After seeing the dress rehearsal of Das Rheingold last night at the
San Francisco Opera, I am starting to wonder if it is possible to do anything with this opera that doesn't seem silly. At least in this version the screaming Nibelungs sounded like eerie, frightened children instead of the laughable operatic screams at the Met.
Does it make sense that the gods are from the lost generation, people dressed for a cruise like characters from Now Voyager?
Mark Delavan as Wotan looks very dashing in his high riding boots and nautical blue jacket. Fricka (Elizabeth Bishop) is just a jealous wife who would like her immortal husband to stay home more. In this version Freia (Melissa Citro) falls for the giant Fasolt and is heartbroken to see him killed.
Rheingold is useless without a great Loge, and we have him in Stefan Margita. Ronnita Miller is a wonderful Erda.
Donald Runnicles conducts. I always like his Wagner and did again, but the orchestra doesn't achieve the big tone of the Met orchestra.

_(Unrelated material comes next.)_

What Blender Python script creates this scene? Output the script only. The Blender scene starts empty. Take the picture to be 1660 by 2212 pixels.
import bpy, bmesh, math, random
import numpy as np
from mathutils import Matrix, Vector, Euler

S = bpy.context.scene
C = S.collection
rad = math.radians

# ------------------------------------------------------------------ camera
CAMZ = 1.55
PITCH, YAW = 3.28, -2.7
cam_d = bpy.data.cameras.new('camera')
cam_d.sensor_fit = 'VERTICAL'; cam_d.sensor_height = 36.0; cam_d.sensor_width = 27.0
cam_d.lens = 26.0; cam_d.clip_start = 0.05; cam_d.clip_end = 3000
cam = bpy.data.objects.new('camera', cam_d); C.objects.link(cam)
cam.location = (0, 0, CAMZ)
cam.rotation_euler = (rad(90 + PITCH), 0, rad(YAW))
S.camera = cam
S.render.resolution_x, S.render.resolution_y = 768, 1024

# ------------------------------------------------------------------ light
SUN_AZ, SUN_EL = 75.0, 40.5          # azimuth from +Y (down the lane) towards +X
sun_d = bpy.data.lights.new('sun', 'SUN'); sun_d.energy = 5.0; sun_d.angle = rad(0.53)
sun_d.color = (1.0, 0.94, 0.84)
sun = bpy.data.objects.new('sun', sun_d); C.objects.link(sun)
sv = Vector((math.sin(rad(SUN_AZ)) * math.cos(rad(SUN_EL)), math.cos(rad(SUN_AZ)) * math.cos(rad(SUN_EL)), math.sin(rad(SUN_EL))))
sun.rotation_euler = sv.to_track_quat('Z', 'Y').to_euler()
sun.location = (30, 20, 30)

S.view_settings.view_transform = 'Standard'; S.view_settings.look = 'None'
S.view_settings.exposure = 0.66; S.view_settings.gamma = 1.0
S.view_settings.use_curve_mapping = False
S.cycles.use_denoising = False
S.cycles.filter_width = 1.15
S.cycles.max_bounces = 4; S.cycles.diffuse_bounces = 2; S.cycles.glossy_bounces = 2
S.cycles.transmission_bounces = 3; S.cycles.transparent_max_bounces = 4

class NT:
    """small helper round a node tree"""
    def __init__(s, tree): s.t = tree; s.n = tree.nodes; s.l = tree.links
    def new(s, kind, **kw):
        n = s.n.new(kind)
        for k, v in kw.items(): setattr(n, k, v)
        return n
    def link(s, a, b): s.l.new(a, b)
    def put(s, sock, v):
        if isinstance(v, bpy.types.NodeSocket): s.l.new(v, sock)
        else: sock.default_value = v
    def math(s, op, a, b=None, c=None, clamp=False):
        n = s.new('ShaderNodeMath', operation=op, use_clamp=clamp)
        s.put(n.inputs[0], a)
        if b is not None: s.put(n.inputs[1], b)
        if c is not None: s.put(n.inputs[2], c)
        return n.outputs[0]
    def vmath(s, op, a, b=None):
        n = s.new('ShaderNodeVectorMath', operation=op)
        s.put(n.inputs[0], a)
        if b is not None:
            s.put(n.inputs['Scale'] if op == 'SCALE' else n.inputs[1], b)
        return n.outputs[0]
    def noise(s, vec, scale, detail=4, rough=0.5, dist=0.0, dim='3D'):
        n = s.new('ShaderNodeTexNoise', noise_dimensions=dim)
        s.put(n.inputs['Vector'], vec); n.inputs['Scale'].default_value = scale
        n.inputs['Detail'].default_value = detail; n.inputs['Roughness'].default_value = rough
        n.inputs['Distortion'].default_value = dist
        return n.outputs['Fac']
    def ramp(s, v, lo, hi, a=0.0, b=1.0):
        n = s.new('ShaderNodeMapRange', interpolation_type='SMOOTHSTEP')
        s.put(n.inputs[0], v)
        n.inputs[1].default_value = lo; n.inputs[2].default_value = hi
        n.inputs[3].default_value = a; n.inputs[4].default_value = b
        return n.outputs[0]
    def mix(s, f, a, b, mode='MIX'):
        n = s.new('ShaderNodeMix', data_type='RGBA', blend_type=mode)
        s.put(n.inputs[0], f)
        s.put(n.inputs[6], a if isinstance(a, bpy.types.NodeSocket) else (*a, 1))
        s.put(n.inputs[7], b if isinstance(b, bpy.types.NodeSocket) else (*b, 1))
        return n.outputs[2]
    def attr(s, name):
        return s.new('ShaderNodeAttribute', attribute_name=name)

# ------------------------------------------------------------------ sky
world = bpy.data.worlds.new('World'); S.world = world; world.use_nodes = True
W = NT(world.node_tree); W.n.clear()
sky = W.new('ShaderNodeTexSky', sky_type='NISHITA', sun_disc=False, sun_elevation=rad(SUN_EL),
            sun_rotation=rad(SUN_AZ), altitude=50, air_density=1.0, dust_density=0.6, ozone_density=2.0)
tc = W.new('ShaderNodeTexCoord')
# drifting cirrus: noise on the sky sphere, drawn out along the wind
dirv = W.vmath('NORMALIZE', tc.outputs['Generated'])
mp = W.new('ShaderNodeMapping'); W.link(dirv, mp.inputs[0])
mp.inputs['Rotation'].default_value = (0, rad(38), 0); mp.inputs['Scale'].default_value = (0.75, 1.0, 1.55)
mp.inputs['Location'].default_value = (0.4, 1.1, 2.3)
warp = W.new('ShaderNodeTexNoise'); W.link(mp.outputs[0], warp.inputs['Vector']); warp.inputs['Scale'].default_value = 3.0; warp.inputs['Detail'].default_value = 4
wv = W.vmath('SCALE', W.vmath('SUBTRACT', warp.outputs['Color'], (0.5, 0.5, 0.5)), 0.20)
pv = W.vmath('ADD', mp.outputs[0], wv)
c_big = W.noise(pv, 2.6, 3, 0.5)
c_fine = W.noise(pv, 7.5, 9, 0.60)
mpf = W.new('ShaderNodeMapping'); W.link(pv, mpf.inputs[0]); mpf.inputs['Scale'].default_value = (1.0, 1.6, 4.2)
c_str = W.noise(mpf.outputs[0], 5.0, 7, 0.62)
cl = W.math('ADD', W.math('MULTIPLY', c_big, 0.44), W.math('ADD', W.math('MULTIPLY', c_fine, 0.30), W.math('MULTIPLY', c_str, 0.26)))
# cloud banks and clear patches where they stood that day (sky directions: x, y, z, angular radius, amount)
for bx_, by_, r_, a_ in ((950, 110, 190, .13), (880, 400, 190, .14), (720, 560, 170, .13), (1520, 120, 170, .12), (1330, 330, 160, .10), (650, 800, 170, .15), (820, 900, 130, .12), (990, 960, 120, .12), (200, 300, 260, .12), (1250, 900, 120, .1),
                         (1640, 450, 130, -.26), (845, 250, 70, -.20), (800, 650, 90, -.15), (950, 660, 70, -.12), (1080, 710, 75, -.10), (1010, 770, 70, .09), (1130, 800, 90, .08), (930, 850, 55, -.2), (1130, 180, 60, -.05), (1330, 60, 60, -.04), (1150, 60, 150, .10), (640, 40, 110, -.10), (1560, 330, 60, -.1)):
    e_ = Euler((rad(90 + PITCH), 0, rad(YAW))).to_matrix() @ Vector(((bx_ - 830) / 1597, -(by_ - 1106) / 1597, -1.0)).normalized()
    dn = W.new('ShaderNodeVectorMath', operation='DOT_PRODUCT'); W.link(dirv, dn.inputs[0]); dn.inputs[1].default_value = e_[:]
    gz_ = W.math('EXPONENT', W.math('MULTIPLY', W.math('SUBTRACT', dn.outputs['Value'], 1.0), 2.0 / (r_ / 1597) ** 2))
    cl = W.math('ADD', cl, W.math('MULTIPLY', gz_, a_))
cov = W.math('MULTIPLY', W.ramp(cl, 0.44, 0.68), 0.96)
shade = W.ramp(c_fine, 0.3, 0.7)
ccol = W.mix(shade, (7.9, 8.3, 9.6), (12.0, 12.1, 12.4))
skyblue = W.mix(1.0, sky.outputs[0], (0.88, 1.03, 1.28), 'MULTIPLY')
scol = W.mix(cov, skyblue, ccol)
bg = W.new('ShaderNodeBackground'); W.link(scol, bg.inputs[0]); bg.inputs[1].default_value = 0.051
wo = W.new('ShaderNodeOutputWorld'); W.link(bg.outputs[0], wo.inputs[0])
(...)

But how do we make gods and heroes real to us? Do we dress them up in armor like Lord of the Rings or the Met Ring? Here they are like people in a Cary Grant movie, vapid but well-dressed. An Affair to Remember perhaps? At the end the gangplank comes down and they leave for their vacation. Perhaps they are boarding the Titanic.
I want to add that I like Mark Delavan's Wotan very much. His voice is right for the part. He needs only to go deeper into the music than he has so far.
[See Kinderkuchen History 1850-1870]
1 comment:
Interesting reflections! Your comments, at least, make a fair case for the logic and interest in having the gods as suave but helpless upper-crust types; I'm sorry if the production didn't.
Tangentially, this makes the second Ring/Now, Voyager connection in my recent experience. A friend and I came to the conclusion that the way Kaufmann took the mead horn from Westbroek turned it into quite the "two cigarettes" moment.